Antonio Bryant's injury in his latest preseason game has nothing to do with ill-will or intentional injury. He was Hurt because the game of football is fast and dangerous. The game of football could hurt you at any time, and the players are constantly adjusting to new ways they must play. No one can blame players for these injuries when they are often not intentional at all. I think we have to look much harder at why injuries can be reduced only so much in football.
Players are never tackled ideally
There is no way for players to avoid injury in a game that is so fast and violent, and they cannot always be positioned in the perfect way to not get hurt.
They should not be asked to position their bodies in what is an unnatural way so that a defensive player can hit them properly, and we cannot expect defensive players to read minds. They cannot know that a player will shift their body, and they cannot be sure that the play will end cleanly until everyone gets up off the ground.

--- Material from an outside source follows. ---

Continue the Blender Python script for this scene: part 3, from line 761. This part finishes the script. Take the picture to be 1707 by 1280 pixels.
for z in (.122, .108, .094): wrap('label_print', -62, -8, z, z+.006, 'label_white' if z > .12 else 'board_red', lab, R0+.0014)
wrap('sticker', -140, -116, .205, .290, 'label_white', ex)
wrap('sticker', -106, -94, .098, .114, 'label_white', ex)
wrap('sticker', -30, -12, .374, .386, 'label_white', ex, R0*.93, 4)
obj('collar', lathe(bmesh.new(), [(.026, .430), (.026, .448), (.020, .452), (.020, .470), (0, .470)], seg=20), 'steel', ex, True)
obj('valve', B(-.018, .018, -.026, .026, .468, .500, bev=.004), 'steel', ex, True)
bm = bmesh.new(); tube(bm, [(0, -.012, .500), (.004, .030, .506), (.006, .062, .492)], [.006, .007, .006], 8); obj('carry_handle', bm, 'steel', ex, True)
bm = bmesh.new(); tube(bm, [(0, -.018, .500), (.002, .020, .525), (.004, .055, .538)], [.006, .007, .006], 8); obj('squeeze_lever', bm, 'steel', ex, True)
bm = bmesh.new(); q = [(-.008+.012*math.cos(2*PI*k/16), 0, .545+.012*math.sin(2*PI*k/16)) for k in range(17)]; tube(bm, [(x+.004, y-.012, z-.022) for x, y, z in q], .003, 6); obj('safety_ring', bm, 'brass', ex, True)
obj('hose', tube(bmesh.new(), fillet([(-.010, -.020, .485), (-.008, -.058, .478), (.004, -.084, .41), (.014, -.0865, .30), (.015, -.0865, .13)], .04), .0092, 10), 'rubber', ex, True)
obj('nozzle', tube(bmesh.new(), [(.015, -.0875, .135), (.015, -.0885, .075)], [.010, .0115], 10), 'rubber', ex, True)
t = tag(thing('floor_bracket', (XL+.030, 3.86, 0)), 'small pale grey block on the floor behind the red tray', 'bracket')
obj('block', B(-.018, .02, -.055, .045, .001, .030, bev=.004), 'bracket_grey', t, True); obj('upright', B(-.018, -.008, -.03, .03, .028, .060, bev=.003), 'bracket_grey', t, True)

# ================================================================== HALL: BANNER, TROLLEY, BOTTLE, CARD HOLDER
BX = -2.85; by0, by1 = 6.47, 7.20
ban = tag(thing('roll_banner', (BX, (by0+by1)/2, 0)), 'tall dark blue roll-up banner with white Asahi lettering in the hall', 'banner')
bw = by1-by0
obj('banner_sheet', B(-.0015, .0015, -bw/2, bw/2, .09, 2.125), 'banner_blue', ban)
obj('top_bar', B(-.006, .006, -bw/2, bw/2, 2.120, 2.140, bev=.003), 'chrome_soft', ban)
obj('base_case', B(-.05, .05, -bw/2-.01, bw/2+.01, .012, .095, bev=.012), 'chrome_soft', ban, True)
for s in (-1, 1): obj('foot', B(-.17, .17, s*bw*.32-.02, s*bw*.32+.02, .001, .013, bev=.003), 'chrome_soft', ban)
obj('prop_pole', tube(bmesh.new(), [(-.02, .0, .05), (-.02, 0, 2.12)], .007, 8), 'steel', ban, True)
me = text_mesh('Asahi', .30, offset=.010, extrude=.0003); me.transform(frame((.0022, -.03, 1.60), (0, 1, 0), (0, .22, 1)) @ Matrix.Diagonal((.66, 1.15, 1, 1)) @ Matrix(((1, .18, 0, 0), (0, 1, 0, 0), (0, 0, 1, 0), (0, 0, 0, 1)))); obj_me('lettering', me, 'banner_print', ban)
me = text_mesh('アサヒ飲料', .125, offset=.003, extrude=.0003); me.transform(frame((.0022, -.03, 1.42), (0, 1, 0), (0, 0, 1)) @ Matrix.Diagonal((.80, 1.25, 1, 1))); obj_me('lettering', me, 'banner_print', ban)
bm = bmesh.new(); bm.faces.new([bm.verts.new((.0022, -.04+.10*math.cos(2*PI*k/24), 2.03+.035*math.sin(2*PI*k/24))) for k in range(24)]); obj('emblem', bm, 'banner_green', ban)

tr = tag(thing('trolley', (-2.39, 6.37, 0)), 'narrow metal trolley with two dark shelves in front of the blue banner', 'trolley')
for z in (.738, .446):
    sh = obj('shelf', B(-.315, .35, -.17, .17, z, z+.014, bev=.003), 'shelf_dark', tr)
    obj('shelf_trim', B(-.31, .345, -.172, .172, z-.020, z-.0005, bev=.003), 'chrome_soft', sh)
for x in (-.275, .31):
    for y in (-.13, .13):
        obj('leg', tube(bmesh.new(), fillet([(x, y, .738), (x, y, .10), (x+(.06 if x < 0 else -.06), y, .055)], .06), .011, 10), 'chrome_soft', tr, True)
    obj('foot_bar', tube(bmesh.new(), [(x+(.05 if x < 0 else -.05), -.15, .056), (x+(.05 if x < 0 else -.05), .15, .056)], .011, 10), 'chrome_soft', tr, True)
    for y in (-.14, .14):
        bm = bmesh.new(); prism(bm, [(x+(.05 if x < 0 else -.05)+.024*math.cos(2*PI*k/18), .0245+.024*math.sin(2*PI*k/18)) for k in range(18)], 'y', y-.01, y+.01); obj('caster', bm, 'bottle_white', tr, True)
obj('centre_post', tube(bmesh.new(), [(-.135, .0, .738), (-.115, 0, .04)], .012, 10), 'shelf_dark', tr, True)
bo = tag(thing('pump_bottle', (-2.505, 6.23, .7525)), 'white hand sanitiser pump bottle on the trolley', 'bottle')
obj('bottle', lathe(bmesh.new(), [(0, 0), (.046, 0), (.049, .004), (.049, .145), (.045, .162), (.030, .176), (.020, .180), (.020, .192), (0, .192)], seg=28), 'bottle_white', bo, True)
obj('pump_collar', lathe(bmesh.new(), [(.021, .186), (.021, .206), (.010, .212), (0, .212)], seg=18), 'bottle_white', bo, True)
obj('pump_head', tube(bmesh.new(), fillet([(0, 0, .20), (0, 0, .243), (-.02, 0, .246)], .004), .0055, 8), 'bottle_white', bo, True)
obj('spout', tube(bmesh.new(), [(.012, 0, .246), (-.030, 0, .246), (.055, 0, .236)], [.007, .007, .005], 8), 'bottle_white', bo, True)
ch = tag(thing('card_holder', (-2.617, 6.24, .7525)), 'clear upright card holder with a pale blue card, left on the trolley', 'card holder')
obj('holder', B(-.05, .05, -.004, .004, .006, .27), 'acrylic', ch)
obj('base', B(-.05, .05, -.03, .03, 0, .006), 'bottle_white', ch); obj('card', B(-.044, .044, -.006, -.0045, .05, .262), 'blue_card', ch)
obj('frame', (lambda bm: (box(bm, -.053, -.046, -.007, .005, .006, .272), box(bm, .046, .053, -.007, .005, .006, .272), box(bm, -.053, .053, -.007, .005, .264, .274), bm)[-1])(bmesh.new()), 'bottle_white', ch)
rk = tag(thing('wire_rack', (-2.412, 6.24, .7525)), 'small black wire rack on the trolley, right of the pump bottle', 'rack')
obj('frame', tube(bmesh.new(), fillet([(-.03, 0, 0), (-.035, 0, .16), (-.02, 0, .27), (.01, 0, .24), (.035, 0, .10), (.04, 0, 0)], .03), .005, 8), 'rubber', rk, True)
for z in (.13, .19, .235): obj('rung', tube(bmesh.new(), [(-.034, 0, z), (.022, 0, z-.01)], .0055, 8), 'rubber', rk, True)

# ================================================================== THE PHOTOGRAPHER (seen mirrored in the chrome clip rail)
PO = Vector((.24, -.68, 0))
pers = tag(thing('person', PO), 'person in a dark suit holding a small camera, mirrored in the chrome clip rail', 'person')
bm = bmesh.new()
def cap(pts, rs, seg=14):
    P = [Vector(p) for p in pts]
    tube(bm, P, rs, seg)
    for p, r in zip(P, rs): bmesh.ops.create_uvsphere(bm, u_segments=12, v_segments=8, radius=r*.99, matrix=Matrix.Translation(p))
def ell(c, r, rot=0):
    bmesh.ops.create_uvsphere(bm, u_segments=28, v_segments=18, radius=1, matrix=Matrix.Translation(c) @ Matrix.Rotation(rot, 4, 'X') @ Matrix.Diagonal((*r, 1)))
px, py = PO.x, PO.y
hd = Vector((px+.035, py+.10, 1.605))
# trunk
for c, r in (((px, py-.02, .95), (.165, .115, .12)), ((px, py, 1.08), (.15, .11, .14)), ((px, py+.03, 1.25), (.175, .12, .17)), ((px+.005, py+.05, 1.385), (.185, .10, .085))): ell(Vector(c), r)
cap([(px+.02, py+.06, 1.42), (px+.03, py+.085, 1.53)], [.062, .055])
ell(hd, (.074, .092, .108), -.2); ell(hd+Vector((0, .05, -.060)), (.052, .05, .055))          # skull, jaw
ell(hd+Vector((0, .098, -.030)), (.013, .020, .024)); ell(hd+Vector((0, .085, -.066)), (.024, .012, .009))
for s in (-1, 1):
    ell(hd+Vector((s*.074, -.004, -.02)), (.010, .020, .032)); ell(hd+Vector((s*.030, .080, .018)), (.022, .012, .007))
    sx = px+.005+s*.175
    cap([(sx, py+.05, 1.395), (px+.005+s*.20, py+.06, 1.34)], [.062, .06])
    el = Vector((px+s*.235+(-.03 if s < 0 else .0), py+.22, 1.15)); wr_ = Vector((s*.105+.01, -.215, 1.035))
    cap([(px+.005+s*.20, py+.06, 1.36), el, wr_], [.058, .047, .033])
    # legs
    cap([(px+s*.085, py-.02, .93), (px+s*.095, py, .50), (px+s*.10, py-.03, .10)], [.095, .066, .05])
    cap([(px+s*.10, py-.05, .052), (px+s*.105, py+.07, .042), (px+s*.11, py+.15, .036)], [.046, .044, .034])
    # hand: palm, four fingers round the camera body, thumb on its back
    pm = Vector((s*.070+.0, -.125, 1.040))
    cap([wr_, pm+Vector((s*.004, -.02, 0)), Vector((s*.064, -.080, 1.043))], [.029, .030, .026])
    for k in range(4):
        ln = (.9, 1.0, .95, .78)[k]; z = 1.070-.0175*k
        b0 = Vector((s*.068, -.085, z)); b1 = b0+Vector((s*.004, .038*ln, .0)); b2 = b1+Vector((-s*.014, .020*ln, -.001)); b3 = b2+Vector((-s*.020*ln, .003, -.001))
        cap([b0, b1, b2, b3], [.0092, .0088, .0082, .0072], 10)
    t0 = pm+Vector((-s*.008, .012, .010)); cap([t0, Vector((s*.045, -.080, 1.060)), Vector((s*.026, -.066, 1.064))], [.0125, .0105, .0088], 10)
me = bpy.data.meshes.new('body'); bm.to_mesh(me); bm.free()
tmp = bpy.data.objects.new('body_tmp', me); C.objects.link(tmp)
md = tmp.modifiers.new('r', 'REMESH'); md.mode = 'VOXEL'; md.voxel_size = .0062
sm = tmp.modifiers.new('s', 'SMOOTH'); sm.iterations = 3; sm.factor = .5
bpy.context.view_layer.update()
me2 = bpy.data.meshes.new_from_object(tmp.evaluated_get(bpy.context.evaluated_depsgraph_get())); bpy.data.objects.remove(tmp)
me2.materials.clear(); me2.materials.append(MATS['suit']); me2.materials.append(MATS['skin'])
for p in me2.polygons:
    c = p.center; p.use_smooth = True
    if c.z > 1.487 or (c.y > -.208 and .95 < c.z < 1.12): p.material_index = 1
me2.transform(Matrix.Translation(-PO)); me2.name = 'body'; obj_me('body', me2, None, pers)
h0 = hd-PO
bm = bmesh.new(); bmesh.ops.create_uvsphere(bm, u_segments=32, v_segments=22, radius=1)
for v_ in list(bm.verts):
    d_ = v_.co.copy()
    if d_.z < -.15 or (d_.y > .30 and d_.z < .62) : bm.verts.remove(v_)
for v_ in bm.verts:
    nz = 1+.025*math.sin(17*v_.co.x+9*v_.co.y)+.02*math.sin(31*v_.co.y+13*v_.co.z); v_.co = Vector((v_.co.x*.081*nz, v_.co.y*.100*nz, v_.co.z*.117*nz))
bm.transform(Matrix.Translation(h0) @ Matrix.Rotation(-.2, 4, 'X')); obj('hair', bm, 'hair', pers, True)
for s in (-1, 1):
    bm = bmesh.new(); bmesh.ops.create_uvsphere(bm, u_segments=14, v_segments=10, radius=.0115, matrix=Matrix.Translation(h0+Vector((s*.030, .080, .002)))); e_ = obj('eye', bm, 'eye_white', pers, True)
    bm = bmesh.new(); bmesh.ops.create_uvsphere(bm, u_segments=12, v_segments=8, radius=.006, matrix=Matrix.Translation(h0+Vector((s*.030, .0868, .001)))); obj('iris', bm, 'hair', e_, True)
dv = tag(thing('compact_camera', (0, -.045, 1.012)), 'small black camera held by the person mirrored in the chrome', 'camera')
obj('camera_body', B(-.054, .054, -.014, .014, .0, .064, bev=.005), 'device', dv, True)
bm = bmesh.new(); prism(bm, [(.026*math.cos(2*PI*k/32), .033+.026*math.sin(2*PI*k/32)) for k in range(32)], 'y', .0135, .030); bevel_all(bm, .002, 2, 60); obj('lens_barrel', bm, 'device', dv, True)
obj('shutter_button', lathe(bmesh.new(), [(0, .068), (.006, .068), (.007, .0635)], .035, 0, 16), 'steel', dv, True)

The play was fairly innocent
The play itself was fairly innocent, and it turned out to be a hit that went bad. The players involved in the hit were not expecting for Bryant to get hurt, and I imagine that the player who tackled him was not planning on hurting him. That would be sick, and it would be hard for him to do without knowing exactly how they would land. The game of football has simple goals.
You are supposed to hit other people as hard as you can. If you do that, you have a good chance of prevailing on each play. Bryant got hit as hard as possible, and this is what happened.
Stop assigning intent
We are so panicked after Bounty Gate that we are assuming every play that ends in an injury was some sort of terrible thing that we should shy away from.
People watch football partly for the hits. Ron Jaworski used to have a segment on ESPN dedicated to hard hits. You might think of how bad it sounds, but some of them are so hard you cannot help but be impressed. I think harder about it now because I know for a fact that someone is going to walk away with some kind of brain injury that they may not know about today and cringe because we can see that football affects people.
We should assume that these players are playing as hard as they can. That is part of what got them to the NFL, and I will never slight someone for effort. That is not only unfair, but it would disgrace the meritocracy that the NFL wants to be. We would do well to feel bad for Bryant and simply move on.